Но все стрелы, пущенные Висконти, достигают цели. А это и крупные планы Дирка Богарта и его незабываемая спотыкающаяся нервическая походка, и тот контраст, который возникает, когда камера, перейдя от Богарта к подростку, останавливается на его покойном гармоничном, соразмерном облике, и показанная с особой тщательностью роскошь отеля, и контрастирующая с ним запущенная и прекрасная Венеция. Фильм движется медленно, а стрелы летят стремительно.

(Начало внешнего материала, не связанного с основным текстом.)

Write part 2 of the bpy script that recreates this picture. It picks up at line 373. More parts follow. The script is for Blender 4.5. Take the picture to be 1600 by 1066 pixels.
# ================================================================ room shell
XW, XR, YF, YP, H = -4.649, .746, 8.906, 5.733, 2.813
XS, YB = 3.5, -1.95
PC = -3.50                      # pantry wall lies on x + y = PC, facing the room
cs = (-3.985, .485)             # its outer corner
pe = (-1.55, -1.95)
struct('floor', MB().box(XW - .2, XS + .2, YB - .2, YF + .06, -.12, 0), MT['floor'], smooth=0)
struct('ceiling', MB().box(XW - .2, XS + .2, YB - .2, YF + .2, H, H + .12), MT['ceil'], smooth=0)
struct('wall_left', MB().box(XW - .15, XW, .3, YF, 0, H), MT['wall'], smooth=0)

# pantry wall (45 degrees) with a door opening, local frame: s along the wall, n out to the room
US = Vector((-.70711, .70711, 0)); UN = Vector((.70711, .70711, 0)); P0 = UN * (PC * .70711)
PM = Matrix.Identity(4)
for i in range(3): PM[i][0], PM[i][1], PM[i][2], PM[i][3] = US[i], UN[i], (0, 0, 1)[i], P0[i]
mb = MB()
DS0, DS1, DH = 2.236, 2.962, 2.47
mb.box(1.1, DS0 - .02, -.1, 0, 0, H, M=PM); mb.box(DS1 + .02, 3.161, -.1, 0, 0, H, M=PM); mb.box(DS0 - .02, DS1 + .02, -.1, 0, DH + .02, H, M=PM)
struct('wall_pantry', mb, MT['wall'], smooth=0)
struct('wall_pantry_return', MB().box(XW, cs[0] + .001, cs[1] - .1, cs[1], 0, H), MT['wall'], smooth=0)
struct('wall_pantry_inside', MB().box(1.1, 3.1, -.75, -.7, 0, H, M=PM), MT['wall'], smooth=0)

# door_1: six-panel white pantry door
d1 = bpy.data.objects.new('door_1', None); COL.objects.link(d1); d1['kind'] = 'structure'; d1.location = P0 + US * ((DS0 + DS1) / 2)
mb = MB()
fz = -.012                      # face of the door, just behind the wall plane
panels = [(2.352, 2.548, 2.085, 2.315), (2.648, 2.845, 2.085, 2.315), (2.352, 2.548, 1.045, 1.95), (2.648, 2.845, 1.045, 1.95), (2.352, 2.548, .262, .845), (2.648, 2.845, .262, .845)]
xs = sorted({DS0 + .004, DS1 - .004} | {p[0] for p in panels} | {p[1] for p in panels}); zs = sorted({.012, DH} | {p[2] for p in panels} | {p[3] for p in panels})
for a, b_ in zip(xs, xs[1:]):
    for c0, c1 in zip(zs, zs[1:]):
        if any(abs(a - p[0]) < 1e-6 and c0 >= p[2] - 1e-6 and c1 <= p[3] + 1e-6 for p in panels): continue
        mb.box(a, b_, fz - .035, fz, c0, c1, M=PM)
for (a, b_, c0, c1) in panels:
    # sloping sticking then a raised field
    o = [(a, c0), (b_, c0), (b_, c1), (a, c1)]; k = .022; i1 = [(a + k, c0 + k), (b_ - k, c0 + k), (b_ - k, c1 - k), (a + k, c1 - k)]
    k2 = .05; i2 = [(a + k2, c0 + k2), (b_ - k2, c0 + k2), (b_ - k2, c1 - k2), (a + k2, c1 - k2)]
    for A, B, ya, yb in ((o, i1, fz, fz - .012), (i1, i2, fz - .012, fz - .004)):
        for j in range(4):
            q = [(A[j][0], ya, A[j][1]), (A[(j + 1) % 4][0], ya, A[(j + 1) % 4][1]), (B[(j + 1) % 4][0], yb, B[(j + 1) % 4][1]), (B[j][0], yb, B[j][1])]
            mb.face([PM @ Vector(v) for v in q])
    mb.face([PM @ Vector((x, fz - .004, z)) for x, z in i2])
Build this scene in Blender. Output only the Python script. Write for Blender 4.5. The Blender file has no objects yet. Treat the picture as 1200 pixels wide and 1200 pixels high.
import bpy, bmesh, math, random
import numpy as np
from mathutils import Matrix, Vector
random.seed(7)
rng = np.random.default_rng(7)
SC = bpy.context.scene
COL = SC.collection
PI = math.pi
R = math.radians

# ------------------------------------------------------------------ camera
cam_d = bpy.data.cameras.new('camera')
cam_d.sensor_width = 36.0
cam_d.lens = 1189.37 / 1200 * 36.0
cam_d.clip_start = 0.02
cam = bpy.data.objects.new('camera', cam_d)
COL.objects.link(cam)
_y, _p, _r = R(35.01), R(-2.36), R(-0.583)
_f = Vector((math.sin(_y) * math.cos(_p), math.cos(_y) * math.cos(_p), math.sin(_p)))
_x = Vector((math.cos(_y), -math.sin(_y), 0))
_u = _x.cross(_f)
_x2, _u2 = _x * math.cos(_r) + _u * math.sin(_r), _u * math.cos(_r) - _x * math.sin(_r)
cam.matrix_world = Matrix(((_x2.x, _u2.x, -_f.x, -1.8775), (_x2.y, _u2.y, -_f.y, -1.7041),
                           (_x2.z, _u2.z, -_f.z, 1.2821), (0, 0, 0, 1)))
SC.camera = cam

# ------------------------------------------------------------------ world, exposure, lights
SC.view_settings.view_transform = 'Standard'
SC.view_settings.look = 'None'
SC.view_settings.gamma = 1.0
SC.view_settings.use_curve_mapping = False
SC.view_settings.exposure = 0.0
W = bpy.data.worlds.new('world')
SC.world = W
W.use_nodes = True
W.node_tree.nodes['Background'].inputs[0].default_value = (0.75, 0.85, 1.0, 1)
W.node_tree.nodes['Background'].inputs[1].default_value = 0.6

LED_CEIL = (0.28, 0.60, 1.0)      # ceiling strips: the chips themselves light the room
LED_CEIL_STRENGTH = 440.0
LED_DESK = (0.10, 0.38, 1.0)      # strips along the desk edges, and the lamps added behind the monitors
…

И то же самое происходит, когда смотришь «Сказку сказок» Юрия Норштейна. Опять тот же неспешный темп и то же мгновенное воздействие. Вот так же и со стихами: «Какая грусть! Конец аллеи / Опять с утра исчез в пыли, / Опять серебряные змеи / Через сугробы поползли» (Фет). Впрочем, мне всегда казалось, что для мгновенного воздействия достаточно и первых четырёх слов: «Какая грусть! Конец аллеи…» Причём, душа откликается раньше, чем понимаешь смысл сказанного или увиденного. Во всяком случае, так у меня всегда было со стихами Мандельштама и с фильмами Андрея Тарковского. Особенно с самым из них любимым «Зеркало». Я даже не пыталась уловить смысл происходящего, не заморачивалась временем событий. Меня завораживала сама фактура и звуки: потрескивание горящего сарая во время пожара, отблески пламени, звук льющейся воды, когда героиня моет голову, её загадочная улыбка, её незабываемая поза, когда она курит, сидя на плетне, и смотрит вдаль, надеясь и не надеясь увидеть того, кто ей дорог.